Courses offered in the Comparative Literature Program may also be taken for graduate credit.


German (GERM)

  • 500—Survey of German Culture. (3) (Prereq: advanced reading ability in German) Historical survey of the German contribution to the intellectual and cultural life of Europe. Texts and films in German.
  • 515—Introduction to German Linguistics. {=LING 503} (3) (Prereq: consent of instructor) Structural and descriptive linguistics applied to the German language.
  • 575—Teaching German in Secondary Schools. {=EDSE 578} (3) Current methods, techniques, and materials of instruction appropriate for secondary schools.

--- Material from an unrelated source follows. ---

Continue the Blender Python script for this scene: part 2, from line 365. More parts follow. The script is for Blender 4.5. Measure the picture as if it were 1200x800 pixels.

  • 580—Topics in German Film. (3) Examination of recurring themes and issues or of significant periods and influential styles in German film. Course content varies and individual topics will be announced with course suffix and title.
  • 598—Selected Topics in German. (3) (Prereq: consent of instructor)
  • 700—Proseminar. (3) Introduction to literary methods in the field of Germanics, combined with practical instruction in bibliography and in the preparation of elementary research projects.
  • 705—History of the German Language. {=LING 733} (3) (Prereq: reading knowledge of High German) Relationship of German to the other Germanic languages. Phonological and morphological development of German. Attention also to syntax, vocabulary, and dialects.
  • 710—Middle High German. (3) A study of Middle High German language and literature with special emphasis on the lyric and epic poetry of the late 12th and early 13th centuries.
  • 720—The German Renaissance and Baroque. (3) Reading and interpretation of significant literary works of the 16th and 17th centuries.
  • 730—The German Enlightenment and its Counter-Currents. (3) Reading and discussion of key literary and classical works from specific 18th-century movements, including Enlightenment, Storm and Stress, and Weimar Classicism.
  • 740—German Romanticism. (3) The development of German Romanticism, its major literary works and personalities.
  • 750—German Realism. (3) German Realism, its major literary works and background.
  • 760—German Literature from 1889 to 1945. (3) Currents of German literature since Naturalism, accompanied by critical reading of characteristic works by major writers of the period.
  • 770—Recent and Contemporary German Literature. (3) The development of German literature since World War II, through critical reading and interpretation of major representative works.
  • 775—Seminars on Selected Topics in Foreign Language Education. {=EDSE 785, =FREN 775, =LATN 775, =SPAN 775} (3) (Prereq: permission of instructor) Topics will be identified by suffix and title in the schedule of classes. Each topic may be taken only once.
  • 776—The Teaching of German in College I. (2) Basic principles of teaching German combined with practical demonstrations. Does not count toward M.A. or M.A.T.
  • 777—The Teaching of German in College II. (1) Basic principles of teaching German combined with practical demonstrations. This course will not count toward the M.A. or M.A.T. degree. Spring only.
  • 780—German Seminar. (3) Content varies.
  • 781—German Seminar. (3) Content varies.